De forma paralela a la variedad de estilos potenciales y en perfecta consonancia con todos ellos, Corvo dispondrá de un repertorio de poderes no demasiado extenso pero sí bastante variado que hará hincapié en esa diversidad jugable con que afrontamos la experiencia, y que del mismo modo se irá amoldando de maravilla a las diferentes opciones posibles a la hora de resolver las misiones. Dichos poderes nos permitirán realizar acciones tan dispares (y divertidas) como poseer animales o humanos, teletransportarnos, detener el tiempo o invocar ratas para que sean ellas las que hagan el trabajo sucio o devoren un inoportuno cadáver que pueda incriminarnos. Y es que - nuevamente hay que aludir a la libertad de acción - otro de los pilares básicos que sustenta la fabulosa experiencia que nos brinda el equipo de Arkane Studios radica en el factor acción-consecuencia y el considerable abanico de posibilidades que se abre a la hora de solventar el objetivo u objetivos de cada misión. Eliminar a los objetivos limpiamente, liquidarlos por la fuerza bruta o idear estrategias más refinadas con el fin de neutralizar, inculpar o desacreditar públicamente a estos enemigos serán las cartas que habremos de barajar constantemente a lo largo del juego, y que, como bien cabría esperar, tendrán diferentes consecuencias. Ni el entorno de Corvo, ni su propio destino, serán los mismos en función de las decisiones y elecciones que realice.

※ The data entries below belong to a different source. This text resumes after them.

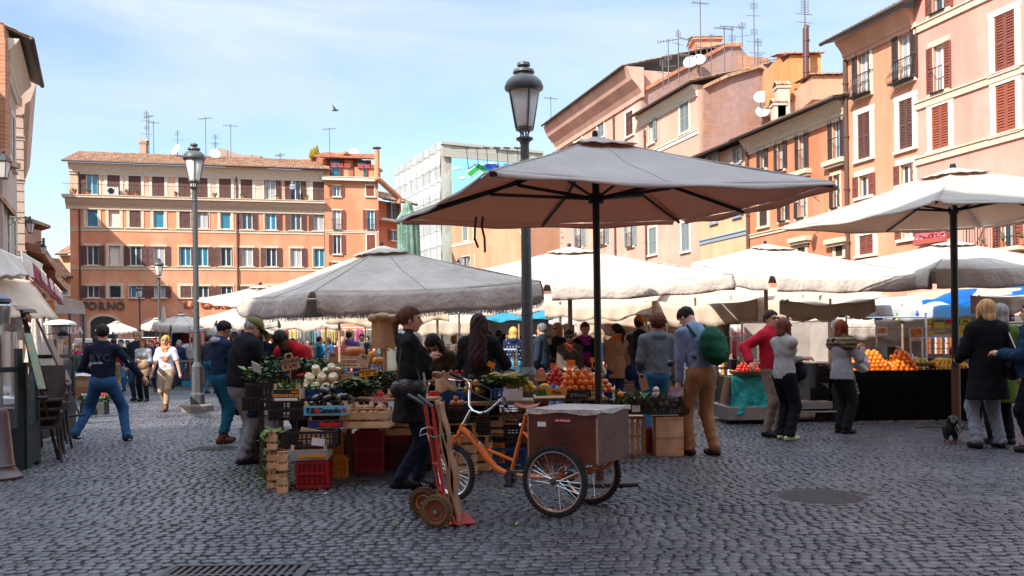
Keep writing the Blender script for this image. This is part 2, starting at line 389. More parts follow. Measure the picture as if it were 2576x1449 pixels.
def window(root,r,st='O',sh=SHB,trim=TRIM,trw=.28,shw=None,rail=False,glass=None,rngs=random.Random(1),sill=True,rev=.22,label=None):
 s0,s1,z0,z1=r;wd=s1-s0
 shw=shw or wd*.52
 m=MB();fr=.06;y=rev-.06
 if st not in 'N':
  m.box(s0,s0+fr,y-.03,y+.03,z0,z1);m.box(s1-fr,s1,y-.03,y+.03,z0,z1);m.box(s0+fr,s1-fr,y-.028,y+.028,z0,z0+fr);m.box(s0+fr,s1-fr,y-.028,y+.028,z1-fr,z1)
  if st in 'OF':m.box((s0+s1)/2-.04,(s0+s1)/2+.04,y-.032,y+.032,z0+fr,z1-fr)
 else:m.box(s0+.03,s1-.03,y,y+.03,z0+.03,z1-.03)
 w_=m.build('window',WHITE if st!='N' else TRIMW,root,label=label)
 gm=glass or rngs.choice([GLASSB,GLASSB,GLASSC,CURT])
 if st!='N':
  m=MB();m.box(s0+fr,s1-fr,y-.01,y+.01,z0+fr,z1-fr);m.build('pane',gm,w_)
  m=MB();m.box(s0+.002,s1-.002,y+.2,y+.22,z0,z1);m.build('interior',DARKIN,w_)
 if trim:
  m=MB();t=trw;m.box(s0-t,s0,-.05,.0,z0,z1);m.box(s1,s1+t,-.05,.0,z0,z1);m.box(s0-t*1.1,s1+t*1.1,-.053,.0,z1,z1+t*.9)
  if sill:m.box(s0-t*1.1,s1+t*1.1,-.13,.0,z0-.12,z0)
  m.build('surround',trim,w_)
 if st in 'OF':
  dx=.02
  for side in(0,1):
   m=MB();a=rngs.uniform(-.12,.1)if rngs.random()<.8 else .5
   if side==0:leaf(m,s0-shw,s0-.01,z0,z1,-.062,True,-abs(a)if a else None,'R')
   else:leaf(m,s1+.01,s1+shw,z0,z1,-.062,True,abs(a),'L')
   m.build('shutter',sh,w_)
 if st in 'K':
  for side in(0,1):
   m=MB();c=(s0+s1)/2
   leaf(m,*((s0+.01,c-.005)if side==0 else(c+.005,s1-.01)),z0+.01,z1-.01,.03);m.build('shutter',sh,w_)
 if st in 'C':
  for side in(0,1):
   m=MB();c=(s0+s1)/2
   leaf(m,*((s0+.01,c-.005)if side==0 else(c+.005,s1-.01)),z0+.01,z1-.01,.03,False);m.build('shutter',sh,w_)
 if st=='G':
  m=MB()
  for i in range(5):m.tube([(s0+wd*(i+.5)/5,-.03,z0),(s0+wd*(i+.5)/5,-.03,z1)],.014,5)
  for i in range(7):zz=z0+(z1-z0)*(i+.5)/7;m.tube([(s0,-.03,zz),(s1,-.03,zz)],.014,5)
  m.build('grille',BLACKM,w_)
 if rail:
  m=MB();h=.95 if rail is True else rail
  m.box(s0-.05,s1+.05,-.22,-.19,z0+h-.03,z0+h);n=max(4,int(wd/.13))
  for i in range(n+1):x=s0+wd*i/n;m.tube([(x,-.2,z0),(x,-.2,z0+h)],.012,4)
  m.box(s0-.05,s1+.05,-.22,-.05,z0-.03,z0);m.build('railing',BLACKM,w_)
 return w_
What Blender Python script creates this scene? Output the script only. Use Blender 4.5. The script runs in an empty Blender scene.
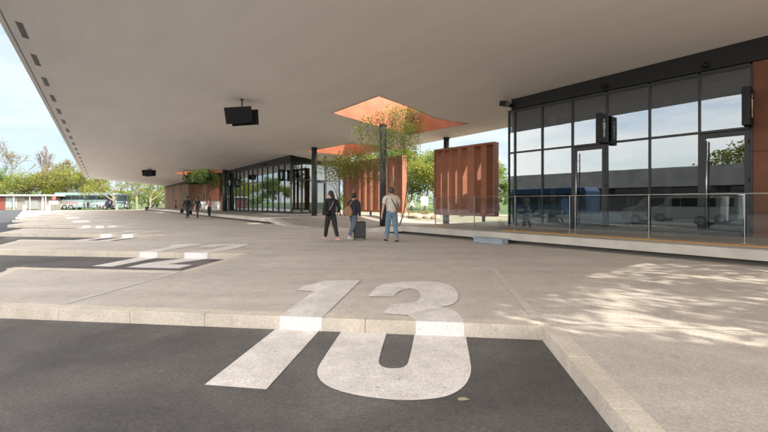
import bpy, math, random
from math import sin, cos, pi, radians, sqrt, atan2
from mathutils import Vector, Matrix
from mathutils.geometry import tessellate_polygon
R = random.Random(7)
scn = bpy.context.scene
COL = scn.collection
EYE = 1.35
F = 407.0; CX = 384.0; HY = 202.0
SN, CN = 0.635, 0.7725                      # facade frame: v away from the facade's foot line, s along it
ANG = atan2(SN, CN)

# ------------------------------------------------------------------ helpers
def g(px, py, z=0.0):
    """world point on height z seen at a photo position"""
    d = (EYE - z) * F / (py - HY)
    return Vector(((px - CX) / F * d, d, z))
def vs(p): return (CN * p.x + SN * p.y, -SN * p.x + CN * p.y)
def W(v, s, z=0.0): return Vector((CN * v - SN * s, SN * v + CN * s, z))
def ch(v, s): return 5.95 - 0.025 * s + 0.125 * (15.3 - v)      # canopy underside height
def chit(px, py):
    """(v, s) where a photo position meets the canopy underside"""
    r = (px - CX) / F; u = (HY - py) / F
    a = CN * r + SN; b = -SN * r + CN
    z = (5.95 + 0.125 * 15.3 - EYE) / (u + 0.025 * b + 0.125 * a)
    return (a * z, b * z)

MATS = {}
def nodes(name):
    m = bpy.data.materials.new(name); m.use_nodes = True
    nt = m.node_tree; b = nt.nodes['Principled BSDF']
    return m, nt, b
def mat(name, c, c2=None, rough=0.6, metal=0.0, scale=4.0, bump=0.0, bscale=60.0, detail=6, stretch=None, spec=0.5, lo=0.35, hi=0.65):
    if name in MATS: return MATS[name]
    m, nt, b = nodes(name); L = nt.links
    b.inputs['Roughness'].default_value = rough; b.inputs['Metallic'].default_value = metal
    b.inputs['Specular IOR Level'].default_value = spec
    tc = nt.nodes.new('ShaderNodeTexCoord'); mp = nt.nodes.new('ShaderNodeMapping')
    L.new(tc.outputs['Object'], mp.inputs[0])
    if stretch: mp.inputs['Scale'].default_value = stretch
    if c2 is None: c2 = tuple(x * 0.86 for x in c)
    n = nt.nodes.new('ShaderNodeTexNoise'); n.inputs['Scale'].default_value = scale; n.inputs['Detail'].default_value = detail
    r = nt.nodes.new('ShaderNodeValToRGB'); r.color_ramp.elements[0].position = lo; r.color_ramp.elements[1].position = hi
    r.color_ramp.elements[0].color = (*c2, 1); r.color_ramp.elements[1].color = (*c, 1)
    L.new(mp.outputs[0], n.inputs['Vector']); L.new(n.outputs[0], r.inputs[0]); L.new(r.outputs[0], b.inputs['Base Color'])
    if bump:
        n2 = nt.nodes.new('ShaderNodeTexNoise'); n2.inputs['Scale'].default_value = bscale; n2.inputs['Detail'].default_value = 3
        bp = nt.nodes.new('ShaderNodeBump'); bp.inputs['Strength'].default_value = bump; bp.inputs['Distance'].default_value = 0.01
        L.new(tc.outputs['Object'], n2.inputs['Vector']); L.new(n2.outputs[0], bp.inputs['Height']); L.new(bp.outputs[0], b.inputs['Normal'])
    MATS[name] = m
    return m

def ground_mat(name, base, dark, light, speck=220.0, patch=0.35, spk=0.35, rough=0.85, bump=0.5, cracks=False, stain=(0.5,)*3, wear=False, gum=0.0):
    """exposed aggregate or asphalt: large patches, medium mottling, fine stones"""
    m, nt, b = nodes(name); L = nt.links; N = nt.nodes.new
    tc = N('ShaderNodeTexCoord')
    def noise(s, d=5, dist=0.0):
        n = N('ShaderNodeTexNoise'); n.inputs['Scale'].default_value = s; n.inputs['Detail'].default_value = d
        n.inputs['Distortion'].default_value = dist; L.new(tc.outputs['Object'], n.inputs['Vector']); return n
    def ramp(n, a, bb, ca, cb):
        r = N('ShaderNodeValToRGB'); r.color_ramp.elements[0].position = a; r.color_ramp.elements[1].position = bb
        r.color_ramp.elements[0].color = (*ca, 1); r.color_ramp.elements[1].color = (*cb, 1); L.new(n.outputs[0], r.inputs[0]); return r
    def mix(fac, a, bb, mode='MIX'):
        x = N('ShaderNodeMix'); x.data_type = 'RGBA'; x.blend_type = mode
        if hasattr(fac, 'is_linked'): L.new(fac, x.inputs[0])
        else: x.inputs[0].default_value = fac
        L.new(a, x.inputs[6]); L.new(bb, x.inputs[7]); return x.outputs[2]
    r1 = ramp(noise(patch, 6, 1.0), 0.35, 0.65, dark, base)
    r2 = ramp(noise(3.1, 8, 0.6), 0.3, 0.7, (0.88,)*3, (1.09,)*3)
    c = mix(0.8, r1.outputs[0], r2.outputs[0], 'MULTIPLY')
    vo = N('ShaderNodeTexVoronoi'); vo.inputs['Scale'].default_value = speck * 0.45; L.new(tc.outputs['Object'], vo.inputs['Vector'])
    sx = N('ShaderNodeSeparateColor'); L.new(vo.outputs['Color'], sx.inputs[0])
    r3 = N('ShaderNodeValToRGB'); L.new(sx.outputs[0], r3.inputs[0])
    e = r3.color_ramp.elements; e[0].position = 0.0; e[1].position = 1.0
    lo = tuple(1 - spk for _ in range(3)); hi = tuple(1 + spk for _ in range(3))
    e[0].color = (*lo, 1); e[1].color = (*hi, 1)
    c = mix(0.9, c, r3.outputs[0], 'MULTIPLY')
    # dark blots and drips (oil, gum)
    r4 = ramp(noise(1.3, 3, 0.4), 0.66, 0.74, (1, 1, 1), stain)
    c = mix(1.0, c, r4.outputs[0], 'MULTIPLY')
    r5 = ramp(noise(9, 1), 0.76, 0.79, (1, 1, 1), light)
    c = mix(0.7, c, r5.outputs[0], 'MULTIPLY')
    if cracks:
        v2 = N('ShaderNodeTexVoronoi'); v2.feature = 'DISTANCE_TO_EDGE'; v2.inputs['Scale'].default_value = 0.22
        nn = noise(1.2, 6); ad = N('ShaderNodeMix'); ad.data_type = 'RGBA'; ad.blend_type = 'ADD'; ad.inputs[0].default_value = 0.8
        L.new(tc.outputs['Object'], ad.inputs[6]); L.new(nn.outputs[1], ad.inputs[7]); L.new(ad.outputs[2], v2.inputs['Vector'])
        r6 = ramp(v2, 0.0, 0.004, (0.72,)*3, (1, 1, 1)); c = mix(0.6, c, r6.outputs[0], 'MULTIPLY')
    if wear:       # paint rubbed through to the aggregate
        r7 = ramp(noise(55, 10, 0.5), 0.60, 0.66, (1, 1, 1), (0.45, 0.42, 0.40)); r8 = ramp(noise(2.4, 4, 1.0), 0.42, 0.62, (0.15,)*3, (1, 1, 1))
        c = mix(r8.outputs[0], c, mix(1.0, c, r7.outputs[0], 'MULTIPLY'))
        r9 = ramp(noise(11, 3, 0.2), 0.70, 0.74, (1, 1, 1), (0.5, 0.46, 0.42)); c = mix(0.8, c, r9.outputs[0], 'MULTIPLY')
    if gum:        # trodden gum spots and drips
        v3 = N('ShaderNodeTexVoronoi'); v3.inputs['Scale'].default_value = 2.1; v3.inputs['Randomness'].default_value = 1; L.new(tc.outputs['Object'], v3.inputs['Vector'])
        ra = ramp(v3, 0.035, 0.055, (gum,)*3, (1, 1, 1)); rb = ramp(noise(0.7, 2), 0.5, 0.56, (0,)*3, (1, 1, 1))
        c = mix(rb.outputs[0], c, mix(1.0, c, ra.outputs[0], 'MULTIPLY'))
        mp_ = N('ShaderNodeMapping'); mp_.inputs['Scale'].default_value = (0.25, 1.3, 1); mp_.inputs['Rotation'].default_value = (0, 0, 0.35); ns = N('ShaderNodeTexNoise'); ns.inputs['Scale'].default_value = 1.1; ns.inputs['Detail'].default_value = 7
        L.new(tc.outputs['Object'], mp_.inputs[0]); L.new(mp_.outputs[0], ns.inputs['Vector']); rc = ramp(ns, 0.38, 0.64, (0.92, 0.91, 0.90), (1.04, 1.04, 1.04)); c = mix(1.0, c, rc.outputs[0], 'MULTIPLY')
    L.new(c, b.inputs['Base Color'])
    b.inputs['Roughness'].default_value = rough
    b.inputs['Specular IOR Level'].default_value = 0.35
    bp = N('ShaderNodeBump'); bp.inputs['Strength'].default_value = bump; bp.inputs['Distance'].default_value = 0.006
    L.new(vo.outputs['Distance'], bp.inputs['Height']); L.new(bp.outputs[0], b.inputs['Normal'])
    MATS[name] = m
    return m

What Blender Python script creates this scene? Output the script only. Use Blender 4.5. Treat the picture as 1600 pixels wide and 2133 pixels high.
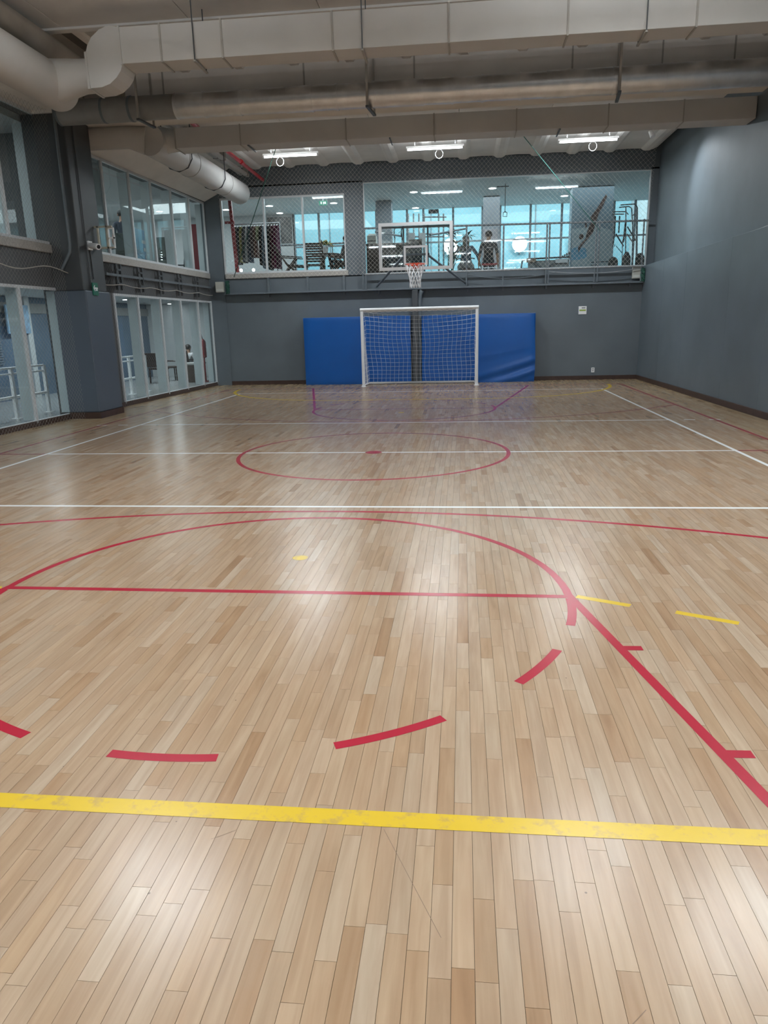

No deja de ser curioso que Dishonored, pese a tratarse de un cóctel que mezcla (con indudable gusto y acierto, eso sí) una serie de ingredientes que no nos son en absoluto desconocidos, de algún modo se las apaña para erigirse como un microcosmos privado y profundamente particular, un coto de juego que parece funcionar con reglas propias. Y esto no es algo fácil, pero lo consigue, y con mucha solvencia, gracias a la coherencia de su ensamblaje, a lo bien que funcionan y se acoplan sus piezas unas sobre otras y a lo profundamente versátil y vivo que se siente una vez lo tenemos entre manos y nos hemos familiarizado con todos sus recursos. Dishonored no es un FPS al uso, tampoco un juego de sigilo, pero puede jugarse como uno u otro; él te da las herramientas y tú decides cómo usarlas. Quizá le haya faltado un puntito de ambición, quizá la concreción de su propuesta lo sitúe tan solo un peldaño por debajo de los más grandes, pero desde luego es lo suficientemente carismático, valiente, compacto y satisfactorio como para etiquetarse tranquilamente como uno de los juegos imprescindibles de este año.